[Given request]:
Your task is to quote the listing below exactly, beginning with its first line and ending on the line bearing "random.seed(7)".

[Data section]:
— Begin —

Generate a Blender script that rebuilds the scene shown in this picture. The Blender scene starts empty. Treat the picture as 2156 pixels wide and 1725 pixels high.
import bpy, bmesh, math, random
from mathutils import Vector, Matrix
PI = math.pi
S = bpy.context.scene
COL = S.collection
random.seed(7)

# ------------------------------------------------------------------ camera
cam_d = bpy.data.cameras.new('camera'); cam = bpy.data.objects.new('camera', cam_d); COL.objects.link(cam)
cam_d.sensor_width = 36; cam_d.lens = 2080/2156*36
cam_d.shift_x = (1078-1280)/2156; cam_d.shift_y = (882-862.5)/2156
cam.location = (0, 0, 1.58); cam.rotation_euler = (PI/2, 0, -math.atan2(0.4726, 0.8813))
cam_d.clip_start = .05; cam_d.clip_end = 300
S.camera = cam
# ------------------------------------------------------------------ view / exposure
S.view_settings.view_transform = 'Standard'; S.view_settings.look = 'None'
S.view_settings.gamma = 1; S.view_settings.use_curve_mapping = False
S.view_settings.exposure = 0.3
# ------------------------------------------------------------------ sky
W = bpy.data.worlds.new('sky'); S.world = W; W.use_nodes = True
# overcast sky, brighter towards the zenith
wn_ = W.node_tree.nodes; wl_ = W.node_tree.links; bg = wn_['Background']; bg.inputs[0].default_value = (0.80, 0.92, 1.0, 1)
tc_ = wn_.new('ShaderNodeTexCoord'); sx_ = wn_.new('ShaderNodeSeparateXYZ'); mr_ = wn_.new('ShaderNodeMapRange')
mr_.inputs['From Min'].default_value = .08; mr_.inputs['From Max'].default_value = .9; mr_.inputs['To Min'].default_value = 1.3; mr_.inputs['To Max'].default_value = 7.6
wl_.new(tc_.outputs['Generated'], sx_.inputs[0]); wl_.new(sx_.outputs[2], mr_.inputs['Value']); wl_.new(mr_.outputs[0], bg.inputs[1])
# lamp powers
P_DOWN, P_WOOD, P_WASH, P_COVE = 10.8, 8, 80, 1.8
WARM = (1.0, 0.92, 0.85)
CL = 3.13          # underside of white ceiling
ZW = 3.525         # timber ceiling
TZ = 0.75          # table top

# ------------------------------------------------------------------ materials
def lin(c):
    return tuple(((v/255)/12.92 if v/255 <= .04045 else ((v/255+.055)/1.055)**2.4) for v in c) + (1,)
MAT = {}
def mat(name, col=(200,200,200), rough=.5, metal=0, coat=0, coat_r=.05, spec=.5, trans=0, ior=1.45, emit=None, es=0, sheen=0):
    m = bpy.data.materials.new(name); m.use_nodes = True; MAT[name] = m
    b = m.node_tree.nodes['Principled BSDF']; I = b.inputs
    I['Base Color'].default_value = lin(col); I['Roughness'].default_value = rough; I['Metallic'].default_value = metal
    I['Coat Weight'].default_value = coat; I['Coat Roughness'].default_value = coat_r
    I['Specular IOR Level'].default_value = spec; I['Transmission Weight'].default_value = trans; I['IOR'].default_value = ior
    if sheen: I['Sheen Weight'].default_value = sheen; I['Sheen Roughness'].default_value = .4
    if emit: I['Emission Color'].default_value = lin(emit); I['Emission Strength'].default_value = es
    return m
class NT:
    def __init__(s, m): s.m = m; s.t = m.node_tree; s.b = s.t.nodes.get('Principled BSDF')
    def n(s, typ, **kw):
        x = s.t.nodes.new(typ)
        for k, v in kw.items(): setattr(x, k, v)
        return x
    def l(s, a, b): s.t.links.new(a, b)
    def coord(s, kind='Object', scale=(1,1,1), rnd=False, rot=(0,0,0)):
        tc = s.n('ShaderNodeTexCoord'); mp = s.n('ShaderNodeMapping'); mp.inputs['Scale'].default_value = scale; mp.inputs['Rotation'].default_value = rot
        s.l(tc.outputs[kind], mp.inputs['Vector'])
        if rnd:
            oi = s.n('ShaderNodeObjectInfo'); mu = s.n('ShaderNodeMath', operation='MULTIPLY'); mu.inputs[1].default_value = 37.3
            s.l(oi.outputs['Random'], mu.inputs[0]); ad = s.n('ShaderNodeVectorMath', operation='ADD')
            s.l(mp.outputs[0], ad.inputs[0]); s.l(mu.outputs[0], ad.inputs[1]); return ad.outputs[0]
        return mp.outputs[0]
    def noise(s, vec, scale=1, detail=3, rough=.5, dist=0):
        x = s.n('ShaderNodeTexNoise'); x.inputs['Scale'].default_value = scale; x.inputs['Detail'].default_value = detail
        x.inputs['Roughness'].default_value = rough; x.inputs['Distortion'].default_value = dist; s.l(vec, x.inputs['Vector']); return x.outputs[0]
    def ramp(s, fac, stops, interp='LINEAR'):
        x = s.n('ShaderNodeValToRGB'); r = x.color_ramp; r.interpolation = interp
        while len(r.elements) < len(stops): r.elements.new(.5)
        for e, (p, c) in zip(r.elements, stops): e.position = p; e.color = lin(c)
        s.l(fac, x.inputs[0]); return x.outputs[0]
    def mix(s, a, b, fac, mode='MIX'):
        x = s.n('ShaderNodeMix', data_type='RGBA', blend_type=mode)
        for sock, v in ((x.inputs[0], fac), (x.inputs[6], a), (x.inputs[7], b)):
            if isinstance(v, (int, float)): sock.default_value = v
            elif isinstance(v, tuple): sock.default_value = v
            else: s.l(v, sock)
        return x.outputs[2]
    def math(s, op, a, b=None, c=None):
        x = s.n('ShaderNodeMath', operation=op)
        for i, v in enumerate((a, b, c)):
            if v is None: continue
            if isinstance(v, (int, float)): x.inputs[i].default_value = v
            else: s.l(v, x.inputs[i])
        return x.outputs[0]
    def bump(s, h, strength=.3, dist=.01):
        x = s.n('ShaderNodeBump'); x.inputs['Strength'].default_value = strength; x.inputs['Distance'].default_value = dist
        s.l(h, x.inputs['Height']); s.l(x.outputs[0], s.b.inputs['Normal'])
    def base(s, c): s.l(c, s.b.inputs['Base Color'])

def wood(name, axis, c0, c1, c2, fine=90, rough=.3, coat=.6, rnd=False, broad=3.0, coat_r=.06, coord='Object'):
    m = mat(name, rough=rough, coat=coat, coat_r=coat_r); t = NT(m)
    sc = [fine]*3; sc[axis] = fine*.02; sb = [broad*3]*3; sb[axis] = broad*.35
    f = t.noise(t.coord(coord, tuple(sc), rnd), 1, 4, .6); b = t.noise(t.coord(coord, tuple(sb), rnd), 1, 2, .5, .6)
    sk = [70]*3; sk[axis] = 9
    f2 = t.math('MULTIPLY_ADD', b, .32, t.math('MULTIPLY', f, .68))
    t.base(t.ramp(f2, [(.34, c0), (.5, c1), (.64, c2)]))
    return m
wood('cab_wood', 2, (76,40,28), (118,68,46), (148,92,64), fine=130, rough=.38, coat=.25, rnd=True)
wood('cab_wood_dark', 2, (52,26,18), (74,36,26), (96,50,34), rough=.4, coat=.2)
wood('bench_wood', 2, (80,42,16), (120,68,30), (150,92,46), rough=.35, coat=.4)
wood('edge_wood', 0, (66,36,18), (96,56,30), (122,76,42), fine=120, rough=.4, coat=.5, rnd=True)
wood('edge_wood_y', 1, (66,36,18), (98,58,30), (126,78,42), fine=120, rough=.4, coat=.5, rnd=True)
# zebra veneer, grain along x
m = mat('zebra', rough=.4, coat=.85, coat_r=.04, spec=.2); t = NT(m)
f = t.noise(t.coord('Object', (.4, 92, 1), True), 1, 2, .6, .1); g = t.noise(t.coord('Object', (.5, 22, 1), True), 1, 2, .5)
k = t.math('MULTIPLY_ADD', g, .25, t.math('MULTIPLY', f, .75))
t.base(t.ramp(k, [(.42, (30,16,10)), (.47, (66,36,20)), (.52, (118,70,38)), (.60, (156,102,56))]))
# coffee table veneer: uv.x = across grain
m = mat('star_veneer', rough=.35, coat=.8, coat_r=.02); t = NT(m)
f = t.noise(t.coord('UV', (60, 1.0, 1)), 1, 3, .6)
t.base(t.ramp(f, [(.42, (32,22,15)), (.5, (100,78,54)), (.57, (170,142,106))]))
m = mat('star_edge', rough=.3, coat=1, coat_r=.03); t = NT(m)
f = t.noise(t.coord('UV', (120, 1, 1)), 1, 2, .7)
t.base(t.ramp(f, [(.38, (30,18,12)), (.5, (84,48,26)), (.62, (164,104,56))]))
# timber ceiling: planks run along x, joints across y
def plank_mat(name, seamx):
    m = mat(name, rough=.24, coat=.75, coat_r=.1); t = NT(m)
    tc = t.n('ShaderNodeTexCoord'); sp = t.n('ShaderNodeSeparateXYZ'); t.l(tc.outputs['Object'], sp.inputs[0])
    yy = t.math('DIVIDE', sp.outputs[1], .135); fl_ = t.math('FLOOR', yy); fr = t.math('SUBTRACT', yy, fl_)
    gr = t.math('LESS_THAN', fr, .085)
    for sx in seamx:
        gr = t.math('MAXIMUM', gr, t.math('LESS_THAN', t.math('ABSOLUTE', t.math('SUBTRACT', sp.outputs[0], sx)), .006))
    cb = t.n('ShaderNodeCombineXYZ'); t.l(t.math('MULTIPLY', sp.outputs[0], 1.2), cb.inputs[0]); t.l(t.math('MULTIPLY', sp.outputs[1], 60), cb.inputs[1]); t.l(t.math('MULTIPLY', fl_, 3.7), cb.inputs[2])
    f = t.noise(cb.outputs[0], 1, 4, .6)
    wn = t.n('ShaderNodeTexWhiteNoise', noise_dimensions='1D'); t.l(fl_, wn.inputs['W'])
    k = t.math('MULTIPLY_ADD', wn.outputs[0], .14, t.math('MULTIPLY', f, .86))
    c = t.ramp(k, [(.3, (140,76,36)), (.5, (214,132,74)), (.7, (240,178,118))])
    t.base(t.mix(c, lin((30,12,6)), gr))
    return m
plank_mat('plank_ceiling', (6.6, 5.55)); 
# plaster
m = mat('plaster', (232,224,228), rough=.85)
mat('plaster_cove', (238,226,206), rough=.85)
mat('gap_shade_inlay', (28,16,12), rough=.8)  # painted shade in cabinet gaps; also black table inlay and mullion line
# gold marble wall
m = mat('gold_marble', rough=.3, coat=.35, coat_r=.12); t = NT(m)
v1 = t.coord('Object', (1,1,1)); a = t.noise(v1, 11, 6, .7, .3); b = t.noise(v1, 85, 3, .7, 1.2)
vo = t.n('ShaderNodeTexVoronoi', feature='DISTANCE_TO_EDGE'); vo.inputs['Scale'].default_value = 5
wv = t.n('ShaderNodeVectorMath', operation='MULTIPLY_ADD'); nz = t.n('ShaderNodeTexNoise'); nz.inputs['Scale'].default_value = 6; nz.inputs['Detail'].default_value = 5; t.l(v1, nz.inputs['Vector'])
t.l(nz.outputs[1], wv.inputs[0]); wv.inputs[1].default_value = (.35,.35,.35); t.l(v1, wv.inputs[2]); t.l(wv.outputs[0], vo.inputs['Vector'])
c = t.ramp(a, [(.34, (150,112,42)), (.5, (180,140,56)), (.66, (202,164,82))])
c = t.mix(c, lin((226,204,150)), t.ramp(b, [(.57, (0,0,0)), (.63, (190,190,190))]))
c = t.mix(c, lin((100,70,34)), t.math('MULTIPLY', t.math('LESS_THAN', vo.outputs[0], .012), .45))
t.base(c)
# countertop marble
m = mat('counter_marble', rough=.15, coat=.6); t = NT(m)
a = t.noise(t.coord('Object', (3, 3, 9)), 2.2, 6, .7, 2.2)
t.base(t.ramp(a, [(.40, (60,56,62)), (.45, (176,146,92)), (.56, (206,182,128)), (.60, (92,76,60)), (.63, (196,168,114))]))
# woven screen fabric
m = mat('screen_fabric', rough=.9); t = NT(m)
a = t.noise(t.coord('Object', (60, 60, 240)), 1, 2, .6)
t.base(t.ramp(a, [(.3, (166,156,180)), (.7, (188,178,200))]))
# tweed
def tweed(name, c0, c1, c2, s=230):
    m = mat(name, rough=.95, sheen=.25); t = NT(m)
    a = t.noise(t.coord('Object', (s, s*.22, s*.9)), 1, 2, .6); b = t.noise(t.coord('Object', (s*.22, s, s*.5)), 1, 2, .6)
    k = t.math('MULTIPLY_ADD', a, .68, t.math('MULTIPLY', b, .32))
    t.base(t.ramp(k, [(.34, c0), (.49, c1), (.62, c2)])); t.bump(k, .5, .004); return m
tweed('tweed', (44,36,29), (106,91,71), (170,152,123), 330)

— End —

[Exercise response]:
Generate a Blender script that rebuilds the scene shown in this picture. The Blender scene starts empty. Treat the picture as 2156 pixels wide and 1725 pixels high.
import bpy, bmesh, math, random
from mathutils import Vector, Matrix
PI = math.pi
S = bpy.context.scene
COL = S.collection
random.seed(7)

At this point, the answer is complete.